E sono sottosopra anche le facce degli abitanti di Camerino. Per tutta la giornata si sente sull’acciotolato il rumore dei trolley degli studenti universitari che se ne tornano a casa, soprattutto in Abruzzo e in Puglia…: “vorremmo restare ma non sappiamo se sarà possibile”. Si sentono traditi, hanno facce da sfollati perché il centro storico è tutto zona rossa e dunque non possono né frequentare l’università né tornare nelle loro camere. Per la verità la via Roma e il Corso Vittorio non sono ricoperte di detriti e l’architettura non è tornata natura come ad Amatrice, ma c’è qualche palazzo lesionato, ci sono crepe a x e fessure a dardo. Qui l’apparato della ricostruzione si è già messo in moto, ma la gente dormirà in macchina ancora per qualche notte. Martina Palmieri, giovane farmacista, racconta di avere ospitato “nella mia auto a tre stelle” ben tre amiche “mentre mamma e papà sono rimasti in casa, ma sulla soglia, pronti a venir via”.

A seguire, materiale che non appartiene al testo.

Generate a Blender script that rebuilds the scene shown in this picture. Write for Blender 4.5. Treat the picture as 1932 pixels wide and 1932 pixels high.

La paura attribuisce signficati ai rumori e ai movimenti e Martina ha un sussulto quando, all’ingresso dell’ospedale, qualcuno apre la porta scorrevole: “una scossa?”, un’altra schicchera?
A Visso la famiglia Cappa al gran completo, una tribù che gestisce il più famoso laboratorio di salumi, il forno, il bar e la tabaccheria, mi aveva spiegato i rumori del terremoto: “i vetri che si rompono, le saracinesche che rimbombano, una specie di boato che sale dalla valle, il tonfo delle pietre: percepisci i suoni più immediati e minacciosi del movimento”. La gente degli Appennini ha un repertorio di rumori depositato nella memoria collettiva: “a volte per un niente noi sobbalziamo”. Gli Appennini sono “lo dosso d’Italia” diceva Dante che credeva addirittura che in un remoto passato “l’alpestro monte” arrivasse sin dentro la Sicilia, spina dorsale di un unico territorio sconquassato poi dai terremoti che, fra le altre cose, staccarono il Peloro. Fu così che irruppe nel mezzo del mare e ora, come tutti sanno, in attesa del Ponte, “Scilla tiene il lato destro, e il sinistro l’implacata Cariddi”. Alla fine, mi dice la signora Cappa, “il nostro paesaggio ha la forma di un terremoto”. Ma forse anche le facce dei terremotati italiani, come gli Appennini, sembrano disegnati da Peter Eisenman, quel famoso architetto americano che costruisce forme già terremotate. Lo dico alla signora Cappa che mi squadra malfidata contraendo il viso. Ma forse le sue sono contrazioni telluriche.